Saturday, October 25, 2008

Two computers per employee

There is an initiative to provide children in developing world with a laptop each. Which is very laudable. What will you think if I were to tell you that enterprises too have similar initiative. They are spending money, even in these turbulent times, to put an extra desktop computer on each employee's desk?

Well that's what you do when you put a specialised VoIP phone on each desktop. A VoIP phone is nothing but a computer which runs only one application, viz. a telephone. Of course there are applications, which can run on your existing desktop PC and provide same functionality - popularly known as Soft Phones.

In fact providing soft phones to every employee, especially those on move, will make more sense. Then they can use those soft phones to connect to the world while on move, while spending only on ISP connection.

So why does not this happen? Why we keep seeing those ubiquitous VoIP phones on each desk? 

I would attribute this to ineffective enterprise architecture governance. If you know how decision to introduce VoIP is made, you would understand my point. VoIP is typically introduced as upgrade to existing telephony infrastructure. Fact is,  it is NOT an upgrade to existing infrastructure. If you were to replace twisted copper cable network with optical network, that would have been an upgrade to existing infrastructure.  Introducing VoIP phones is same as introducing a new application in your enterprise, and hence should be subjected to same level of governance rigour to make sure it is consistent with your enterprise architecture and you understand full implications of your decision. 

When you decide to use a specialised VoIP phone over soft phone, you are implicitly stating an architecture principle, 'Appliance over application'. If you chose this principle, then adding extra capability (say ability to send faxes) may require a new appliance. Whereas if you chose 'application over appliance', it might be a simple feature update to existing application. See, what I mean?

I would rather have this principle established out of an enterprise IT oracle function rather than through sales pitch of a vendor.

Tuesday, October 21, 2008

Cloud or SaaS?

In response to my earlier post Apoorv  has pointed that there are questions on viability of SaaS model. My take is that SaaS is a commercial model whereas Cloud computing is an architectural approach. One can deploy cloud computing in an enterprise need not be as SaaS. In the same vein one can deploy SaaS with traditional tools, over proprietary infrastructure without cloud computing.

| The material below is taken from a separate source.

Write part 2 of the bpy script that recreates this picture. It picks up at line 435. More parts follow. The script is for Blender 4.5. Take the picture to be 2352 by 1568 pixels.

I feel Chrome has hastened the cloud up-take in enterprise. SOA has been found useful for integration of apps and sharing of services. SOA also promotes a vision of composite apps, where ultimate control of composing apps is put in end user's hand. SOA has not realised that vision yet. In my opinion cloud computing is a required enabler for this composite apps vision propagated by SOA. Without Cloud computing combined with SOA,  realising the composite application vision is very difficult - if not impossible. 

I also believe cloud may have positive impact on SaaS as a model. SaaS as commercial model may have viability issues. Again, I dont have enough data points, but my gut feel is a pure commodity applications can be successfully deployed in SaaS model. Trick is to make many users to accept it as commodity without any customisation. Does such pieces of commodity applications exists within enterprise application space? I believe so. But carving them out and putting them in SaaS mode is a challenge more in terms of organisational  inertia than a technology challenge. Without sufficient scale SaaS model is indeed doomed. The question is who buckles first, orgnisational intertia to change or the surviving capacity of SaaS providers.

So does cloud computing has future? Definitely. Does SaaS model have a future? May be, if SaaS providers can build the required scale by somehow overcoming orgnisational inertia.